* GIVEN EXERCISE
Each line of the material must be repeated precisely, with the pictures left out.
%%
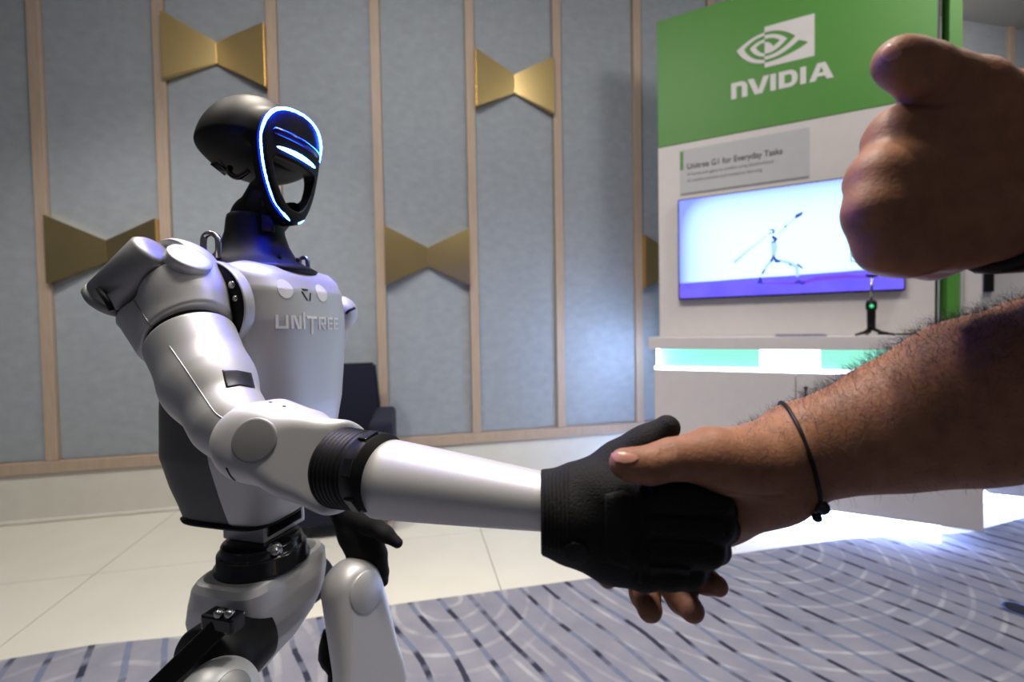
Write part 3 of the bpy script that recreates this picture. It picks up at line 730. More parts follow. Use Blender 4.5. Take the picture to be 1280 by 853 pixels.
def strokes_on_chest(name, rects, m, h=.0010):
    ms = []
    for quad in rects:
        quad = np.asarray(quad, float); K = 4; fr = []; bk = []
        for i in range(K+1):
            t = i/K; A = quad[0]*(1-t)+quad[1]*t; B = quad[3]*(1-t)+quad[2]*t
            for q in (A, B): fr.append(RL(chest_f(*q)+h, *q)); bk.append(RL(chest_f(*q)-.001, *q))
        nv = len(fr); f = []
        for i in range(K):
            j = 2*i; f += [(j, j+1, j+3, j+2), (nv+j, nv+j+2, nv+j+3, nv+j+1), (j, j+2, nv+j+2, nv+j), (j+1, nv+j+1, nv+j+3, j+3)]
        f += [(0, nv, nv+1, 1), (nv-2, nv-1, 2*nv-1, 2*nv-2)]
        ms.append(mesh('s', fr+bk, f))
    return link(name, join_me(name, ms), m, chest, smooth=False)
_, r0, z0 = torso_hit(343.5, 411); _, r1, z1 = torso_hit(422, 412.5)
_, _, zt = torso_hit(345, 393.5); LH = zt-z0
def Lq(u, v): return (r0+(r1-r0)*u, z0+(z1-z0)*u+LH*v)
def rect(u0, v0, u1, v1): return [Lq(u0, v0), Lq(u1, v0), Lq(u1, v1), Lq(u0, v1)]
def para(u0, v0, u1, v1, wd): return [Lq(u0, v0), Lq(u0+wd, v0), Lq(u1+wd, v1), Lq(u1, v1)]
t_ = .030; h_ = .17
strokes_on_chest('letter', [rect(0, 0, t_, 1), rect(t_, 0, .11, h_), rect(.11, 0, .14, 1)], M_LETTER)
strokes_on_chest('letter', [rect(.175, 0, .205, 1), rect(.285, 0, .315, 1), para(.200, 1, .258, 0, .034)], M_LETTER)
strokes_on_chest('letter', [rect(.345, 0, .377, 1.28)], M_LETTER)
strokes_on_chest('letter', [rect(.40, .82, .57, 1), rect(.468, -.38, .504, .82)], M_LETTER)
strokes_on_chest('letter', [rect(.60, 0, .632, 1), rect(.632, .84, .70, 1), rect(.70, .42, .73, 1), rect(.632, .38, .70, .54), para(.695, 0, .645, .38, .036)], M_LETTER)
for u in (.765, .890): strokes_on_chest('letter', [rect(u, 0, u+.030, 1), rect(u+.03, .84, u+.105, 1), rect(u+.03, .42, u+.10, .58), rect(u+.03, 0, u+.105, .16)], M_LETTER)
for cx, cy in ((356.5, 361), (402, 366.5)):
    _, rc, zc_ = torso_hit(cx, cy)
    on_chest('sensor_disc', [(rc+.0105*cos(t), zc_+.0115*sin(t)) for t in np.linspace(0, 2*pi, 24, endpoint=False)], .0006, M_LETTER, sub=2)
# three-bladed emblem
def SXc(x, y):
    _, r, z = torso_hit(320+x/8.531, 330+y/8.531); return (r, z)
M_SLOT = mat('emblem_black', (.004, .004, .005), .6, 0, .05)
for q in ([(478, 262), (505, 264), (556, 272), (545, 288), (500, 286)], [(478, 292), (495, 294), (555, 392), (545, 396)], [(572, 312), (584, 308), (580, 395), (566, 398)]):
    on_chest('emblem_blade', [SXc(*p) for p in q], .0004, M_SLOT, sub=3)
# arm socket on the near side
def sock(sg):
    p0 = RL(-.008, sg*.070, 1.058); d = RL(-.008, sg*1, 1.058)
    o = link('arm_socket', lathe('arm_socket', p0, d, [(0, .053), (.022, .053), (.0245, .051), (.0245, .03), (.0245, .002)], 48), M_BLACK, robot)
    link('socket_rim', lathe('socket_rim', p0, d, [(.012, .0550), (.0235, .0550), (.0252, .0545), (.0252, .0532), (.0235, .0525), (.012, .0525)], 48, False), M_SILVER, robot)
    return o
so = sock(1)
link('screw', lathe('screw', RL(.030, .0935, 1.083), RL(.030, 1, 1.083), [(0, .0045), (.003, .0045), (.004, .003), (.004, .0005)], 16), M_STEEL, so)
link('screw', lathe('screw', RL(.034, .0935, 1.068), RL(.034, 1, 1.068), [(0, .0035), (.003, .0035), (.004, .002), (.004, .0005)], 16), M_STEEL, so)
# lifting shackles
link('shackle', tube('shackle', smooth_pts([P(254.5, 322, .535), P(254.5, 300, .535), P(258, 293.5, .535), P(265, 292, .534), P(271, 296, .532), P(273, 303, .53), P(273, 324, .53)], 5), .0034, 12), M_STEEL, robot)
link('shackle', tube('shackle', smooth_pts([P(374, 338, .655), P(375, 326, .655), P(379, 322.5, .655), P(384, 325, .655), P(385.5, 338, .655)], 5), .0032, 12), M_STEEL, robot)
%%
* RESULT
Write part 3 of the bpy script that recreates this picture. It picks up at line 730. More parts follow. Use Blender 4.5. Take the picture to be 1280 by 853 pixels.
def strokes_on_chest(name, rects, m, h=.0010):
    ms = []
    for quad in rects:
        quad = np.asarray(quad, float); K = 4; fr = []; bk = []
        for i in range(K+1):
            t = i/K; A = quad[0]*(1-t)+quad[1]*t; B = quad[3]*(1-t)+quad[2]*t
            for q in (A, B): fr.append(RL(chest_f(*q)+h, *q)); bk.append(RL(chest_f(*q)-.001, *q))
        nv = len(fr); f = []
        for i in range(K):
            j = 2*i; f += [(j, j+1, j+3, j+2), (nv+j, nv+j+2, nv+j+3, nv+j+1), (j, j+2, nv+j+2, nv+j), (j+1, nv+j+1, nv+j+3, j+3)]
        f += [(0, nv, nv+1, 1), (nv-2, nv-1, 2*nv-1, 2*nv-2)]
        ms.append(mesh('s', fr+bk, f))
    return link(name, join_me(name, ms), m, chest, smooth=False)
_, r0, z0 = torso_hit(343.5, 411); _, r1, z1 = torso_hit(422, 412.5)
_, _, zt = torso_hit(345, 393.5); LH = zt-z0
def Lq(u, v): return (r0+(r1-r0)*u, z0+(z1-z0)*u+LH*v)
def rect(u0, v0, u1, v1): return [Lq(u0, v0), Lq(u1, v0), Lq(u1, v1), Lq(u0, v1)]
def para(u0, v0, u1, v1, wd): return [Lq(u0, v0), Lq(u0+wd, v0), Lq(u1+wd, v1), Lq(u1, v1)]
t_ = .030; h_ = .17
strokes_on_chest('letter', [rect(0, 0, t_, 1), rect(t_, 0, .11, h_), rect(.11, 0, .14, 1)], M_LETTER)
strokes_on_chest('letter', [rect(.175, 0, .205, 1), rect(.285, 0, .315, 1), para(.200, 1, .258, 0, .034)], M_LETTER)
strokes_on_chest('letter', [rect(.345, 0, .377, 1.28)], M_LETTER)
strokes_on_chest('letter', [rect(.40, .82, .57, 1), rect(.468, -.38, .504, .82)], M_LETTER)
strokes_on_chest('letter', [rect(.60, 0, .632, 1), rect(.632, .84, .70, 1), rect(.70, .42, .73, 1), rect(.632, .38, .70, .54), para(.695, 0, .645, .38, .036)], M_LETTER)
for u in (.765, .890): strokes_on_chest('letter', [rect(u, 0, u+.030, 1), rect(u+.03, .84, u+.105, 1), rect(u+.03, .42, u+.10, .58), rect(u+.03, 0, u+.105, .16)], M_LETTER)
for cx, cy in ((356.5, 361), (402, 366.5)):
    _, rc, zc_ = torso_hit(cx, cy)
    on_chest('sensor_disc', [(rc+.0105*cos(t), zc_+.0115*sin(t)) for t in np.linspace(0, 2*pi, 24, endpoint=False)], .0006, M_LETTER, sub=2)
# three-bladed emblem
def SXc(x, y):
    _, r, z = torso_hit(320+x/8.531, 330+y/8.531); return (r, z)
M_SLOT = mat('emblem_black', (.004, .004, .005), .6, 0, .05)
for q in ([(478, 262), (505, 264), (556, 272), (545, 288), (500, 286)], [(478, 292), (495, 294), (555, 392), (545, 396)], [(572, 312), (584, 308), (580, 395), (566, 398)]):
    on_chest('emblem_blade', [SXc(*p) for p in q], .0004, M_SLOT, sub=3)
# arm socket on the near side
def sock(sg):
    p0 = RL(-.008, sg*.070, 1.058); d = RL(-.008, sg*1, 1.058)
    o = link('arm_socket', lathe('arm_socket', p0, d, [(0, .053), (.022, .053), (.0245, .051), (.0245, .03), (.0245, .002)], 48), M_BLACK, robot)
    link('socket_rim', lathe('socket_rim', p0, d, [(.012, .0550), (.0235, .0550), (.0252, .0545), (.0252, .0532), (.0235, .0525), (.012, .0525)], 48, False), M_SILVER, robot)
    return o
so = sock(1)
link('screw', lathe('screw', RL(.030, .0935, 1.083), RL(.030, 1, 1.083), [(0, .0045), (.003, .0045), (.004, .003), (.004, .0005)], 16), M_STEEL, so)
link('screw', lathe('screw', RL(.034, .0935, 1.068), RL(.034, 1, 1.068), [(0, .0035), (.003, .0035), (.004, .002), (.004, .0005)], 16), M_STEEL, so)
# lifting shackles
link('shackle', tube('shackle', smooth_pts([P(254.5, 322, .535), P(254.5, 300, .535), P(258, 293.5, .535), P(265, 292, .534), P(271, 296, .532), P(273, 303, .53), P(273, 324, .53)], 5), .0034, 12), M_STEEL, robot)
link('shackle', tube('shackle', smooth_pts([P(374, 338, .655), P(375, 326, .655), P(379, 322.5, .655), P(384, 325, .655), P(385.5, 338, .655)], 5), .0032, 12), M_STEEL, robot)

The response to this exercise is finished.